Repeat exactly the lines from the start of the entries below through the line containing "COL = SC.collection". Omit the rest.

— Start of EXERCISE INPUT —

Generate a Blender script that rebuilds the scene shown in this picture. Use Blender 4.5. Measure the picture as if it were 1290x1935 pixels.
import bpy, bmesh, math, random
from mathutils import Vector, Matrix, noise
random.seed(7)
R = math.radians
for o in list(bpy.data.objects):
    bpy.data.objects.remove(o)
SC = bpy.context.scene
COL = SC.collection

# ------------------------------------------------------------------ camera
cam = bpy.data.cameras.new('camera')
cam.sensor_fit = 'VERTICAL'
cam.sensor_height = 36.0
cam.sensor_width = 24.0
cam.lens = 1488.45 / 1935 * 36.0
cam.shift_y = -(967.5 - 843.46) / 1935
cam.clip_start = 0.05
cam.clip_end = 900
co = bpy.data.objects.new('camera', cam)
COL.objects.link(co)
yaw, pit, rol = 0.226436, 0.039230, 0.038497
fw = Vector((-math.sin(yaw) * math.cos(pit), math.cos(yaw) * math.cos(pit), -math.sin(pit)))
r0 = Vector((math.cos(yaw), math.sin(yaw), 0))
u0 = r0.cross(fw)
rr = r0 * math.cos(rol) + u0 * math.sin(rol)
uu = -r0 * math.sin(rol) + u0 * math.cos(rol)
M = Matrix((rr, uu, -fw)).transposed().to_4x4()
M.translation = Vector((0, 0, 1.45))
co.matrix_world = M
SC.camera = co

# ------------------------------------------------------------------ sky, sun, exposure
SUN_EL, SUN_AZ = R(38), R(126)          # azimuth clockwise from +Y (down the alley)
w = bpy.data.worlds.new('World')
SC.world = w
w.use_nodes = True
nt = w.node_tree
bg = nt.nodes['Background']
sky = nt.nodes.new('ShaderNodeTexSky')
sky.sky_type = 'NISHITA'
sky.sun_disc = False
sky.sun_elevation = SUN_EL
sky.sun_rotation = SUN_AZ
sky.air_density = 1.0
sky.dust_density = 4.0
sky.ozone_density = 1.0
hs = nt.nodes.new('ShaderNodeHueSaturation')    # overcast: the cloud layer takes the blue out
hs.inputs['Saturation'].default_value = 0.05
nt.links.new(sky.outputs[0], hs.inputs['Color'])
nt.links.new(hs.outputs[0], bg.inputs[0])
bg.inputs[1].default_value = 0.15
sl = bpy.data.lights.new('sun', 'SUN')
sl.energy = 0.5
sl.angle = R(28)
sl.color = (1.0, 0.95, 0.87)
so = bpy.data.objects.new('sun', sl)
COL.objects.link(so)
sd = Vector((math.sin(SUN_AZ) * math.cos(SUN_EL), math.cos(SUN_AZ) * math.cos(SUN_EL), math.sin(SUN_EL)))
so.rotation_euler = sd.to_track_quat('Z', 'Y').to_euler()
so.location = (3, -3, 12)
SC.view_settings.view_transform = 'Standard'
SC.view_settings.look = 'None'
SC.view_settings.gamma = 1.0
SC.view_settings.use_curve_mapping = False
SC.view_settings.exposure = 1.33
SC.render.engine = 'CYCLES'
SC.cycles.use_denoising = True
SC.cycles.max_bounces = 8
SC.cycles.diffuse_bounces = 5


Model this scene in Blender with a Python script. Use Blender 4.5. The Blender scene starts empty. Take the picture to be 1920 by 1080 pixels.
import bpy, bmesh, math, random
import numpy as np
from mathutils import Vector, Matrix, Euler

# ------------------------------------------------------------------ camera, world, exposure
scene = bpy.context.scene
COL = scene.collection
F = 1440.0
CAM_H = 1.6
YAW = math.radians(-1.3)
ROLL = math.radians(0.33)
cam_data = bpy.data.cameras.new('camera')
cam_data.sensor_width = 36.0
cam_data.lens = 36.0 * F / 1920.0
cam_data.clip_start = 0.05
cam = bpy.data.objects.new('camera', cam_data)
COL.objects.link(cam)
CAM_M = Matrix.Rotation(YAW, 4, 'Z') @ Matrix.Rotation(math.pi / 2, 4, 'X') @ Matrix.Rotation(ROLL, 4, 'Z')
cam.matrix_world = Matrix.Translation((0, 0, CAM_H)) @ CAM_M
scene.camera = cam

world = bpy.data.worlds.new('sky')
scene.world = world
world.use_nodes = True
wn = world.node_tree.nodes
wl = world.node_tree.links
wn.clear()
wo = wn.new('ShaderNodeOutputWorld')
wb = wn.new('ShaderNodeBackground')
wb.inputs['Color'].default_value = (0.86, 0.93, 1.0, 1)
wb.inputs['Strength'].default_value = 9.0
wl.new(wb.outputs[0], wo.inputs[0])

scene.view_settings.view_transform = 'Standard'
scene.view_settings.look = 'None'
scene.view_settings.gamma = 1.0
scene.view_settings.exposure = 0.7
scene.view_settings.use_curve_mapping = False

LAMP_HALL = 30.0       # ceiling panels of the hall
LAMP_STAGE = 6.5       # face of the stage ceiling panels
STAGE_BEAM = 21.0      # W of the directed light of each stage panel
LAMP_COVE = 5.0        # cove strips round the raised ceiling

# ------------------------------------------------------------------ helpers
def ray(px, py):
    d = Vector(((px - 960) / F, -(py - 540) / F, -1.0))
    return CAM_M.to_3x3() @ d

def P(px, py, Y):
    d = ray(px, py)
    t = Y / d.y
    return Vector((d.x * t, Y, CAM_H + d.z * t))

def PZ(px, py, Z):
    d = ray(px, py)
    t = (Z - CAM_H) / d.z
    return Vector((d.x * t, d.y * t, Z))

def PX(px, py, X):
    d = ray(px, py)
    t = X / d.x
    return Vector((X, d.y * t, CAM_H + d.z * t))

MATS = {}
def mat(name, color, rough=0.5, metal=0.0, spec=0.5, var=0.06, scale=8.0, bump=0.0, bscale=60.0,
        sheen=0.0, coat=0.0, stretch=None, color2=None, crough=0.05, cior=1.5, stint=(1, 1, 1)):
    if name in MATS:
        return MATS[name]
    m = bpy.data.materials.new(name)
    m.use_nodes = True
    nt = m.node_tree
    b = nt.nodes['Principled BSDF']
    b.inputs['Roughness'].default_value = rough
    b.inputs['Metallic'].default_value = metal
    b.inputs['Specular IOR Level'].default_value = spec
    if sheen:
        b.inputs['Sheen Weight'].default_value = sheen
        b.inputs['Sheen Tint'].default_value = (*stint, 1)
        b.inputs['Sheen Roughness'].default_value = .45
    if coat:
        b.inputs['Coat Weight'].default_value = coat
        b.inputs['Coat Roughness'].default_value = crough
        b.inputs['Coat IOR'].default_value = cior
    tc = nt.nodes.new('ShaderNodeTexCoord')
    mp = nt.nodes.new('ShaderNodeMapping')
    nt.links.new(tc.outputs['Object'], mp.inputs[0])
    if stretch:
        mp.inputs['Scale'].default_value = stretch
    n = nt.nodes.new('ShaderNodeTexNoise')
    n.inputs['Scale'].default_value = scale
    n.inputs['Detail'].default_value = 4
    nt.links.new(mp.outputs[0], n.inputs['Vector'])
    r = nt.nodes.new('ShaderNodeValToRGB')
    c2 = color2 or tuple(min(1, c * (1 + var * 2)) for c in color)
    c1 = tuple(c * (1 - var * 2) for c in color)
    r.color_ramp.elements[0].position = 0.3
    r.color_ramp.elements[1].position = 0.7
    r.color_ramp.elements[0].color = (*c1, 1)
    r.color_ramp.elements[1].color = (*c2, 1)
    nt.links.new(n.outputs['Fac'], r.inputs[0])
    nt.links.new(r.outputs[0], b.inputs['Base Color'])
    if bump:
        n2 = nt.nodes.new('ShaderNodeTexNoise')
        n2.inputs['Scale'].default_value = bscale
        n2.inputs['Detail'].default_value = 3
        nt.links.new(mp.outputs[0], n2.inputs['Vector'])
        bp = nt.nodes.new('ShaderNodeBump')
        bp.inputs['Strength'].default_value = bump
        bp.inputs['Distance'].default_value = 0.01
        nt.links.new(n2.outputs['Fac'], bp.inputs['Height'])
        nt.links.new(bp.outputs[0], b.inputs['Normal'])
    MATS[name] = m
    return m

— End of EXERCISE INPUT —

FINAL ANSWER:
Generate a Blender script that rebuilds the scene shown in this picture. Use Blender 4.5. Measure the picture as if it were 1290x1935 pixels.
import bpy, bmesh, math, random
from mathutils import Vector, Matrix, noise
random.seed(7)
R = math.radians
for o in list(bpy.data.objects):
    bpy.data.objects.remove(o)
SC = bpy.context.scene
COL = SC.collection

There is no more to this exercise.